Stage direction trips up many of us, too. I sometimes have so much choreography going on that I could give the reader whiplash. Hooper's confession relieved me: "I had everybody looking at everybody else so often that it got funny. I mean, I'm big on stage direction, but that was ridiculous. And since the copyeditor had flagged countless pages noting that I had 'used look or looked four times here' I became even more conscious of it. In the book following that one, I was paranoid about it, and doubt any character even glanced at another one for chapters."

Punctuation issues bedevil us, too. Beverley does search and destroy on exclamation points which are, she notes, much more common in British style. Laurie Campbell pleads guilty to italics abuse. I'm a reformed commaholic, though my English-major daughter swears I've simply transferred my addiction to em dashes.

Cursing presents its own challenges. Gerritsen relates that her first-draft male characters "tend to swear like sailors and I need to clean up their language. Which is not easy, because there's nothing so laughably unbelievable as hearing a hard-bitten cop mutter a prissy 'oh, darn!'" Writing in the fantasy realm, Laura Resnick is challenged by finding suitable replacements for curses. "'Go to hell!' is anachronistic and 'F*** you!' is simply too colloquial to sound right in a sword-and-sorcery world, in my opinion." Her solution? "I mine Shakespeare and other long-dead writers for my curses."
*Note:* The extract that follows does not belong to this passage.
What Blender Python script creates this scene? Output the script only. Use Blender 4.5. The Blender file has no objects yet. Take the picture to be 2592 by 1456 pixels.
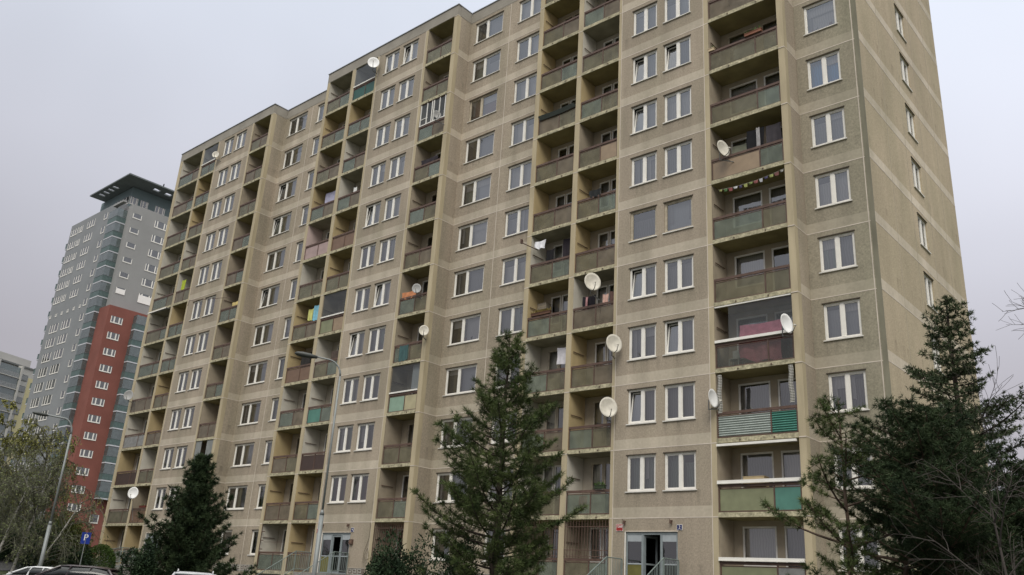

Resnick is wary of other anachronisms in fantasy. "Sometimes I look at the previous day's work, for example, and discover I wrote something like 'they traveled many miles beneath the burning sun' or whatever. Well, oops! Miles—that's an anachronism unless you're setting your fantasy novel in our reality." Another example: "..the 'stygian darkness' of night. Well, oops! This adjective is derived specifically from the river Styx in Greek mythology; IN LEGEND BORN takes place in a completely imaginary fantasy world where, er, there is no Greece, let alone Greek mythology. Here's another one: We commonly use the word 'hell' in a variety of ways for a whole series of universal verbal needs (anger, frustration, menace, embarrassment, dramatic pronouncements, etc.); yet it is a word inspired by Christian mythology, and therefore out of place in a fantasy novel where, oops!, there's no such thing as Christianity."

Likewise, historical authors must constantly be on guard. Putney notes the importance of learning to question everything. "You simply can't assume that the way it is today is the way it was two hundred years ago. Or that common animals or foods of today were around in other countries and other times. (A good way to irritate serious medieval readers is to have the characters eating potatoes.) The questions that you don't think to ask are the ones that will turn around and bite you." Beverley notes the special attention that must be paid, when writing pre-16th century stories, to avoiding Shakespearean references. Hooper, though not writing historicals, has a similar concern in her current series of paranormal thrillers: "having to remember the "rules" I've created—such as psychics cannot be hypnotized, for instance—and make sure those aren't broken from story to story."

So I'm in sterling company, I'm relieved to discover, not, after all, the only one guilty of transgressions so automatic that they don't even register in the first draft. (Oooh, "even"—another fave!) Hooper summed it up best: "But hey, without our peccadilloes, copyeditors wouldn't have jobs, right?"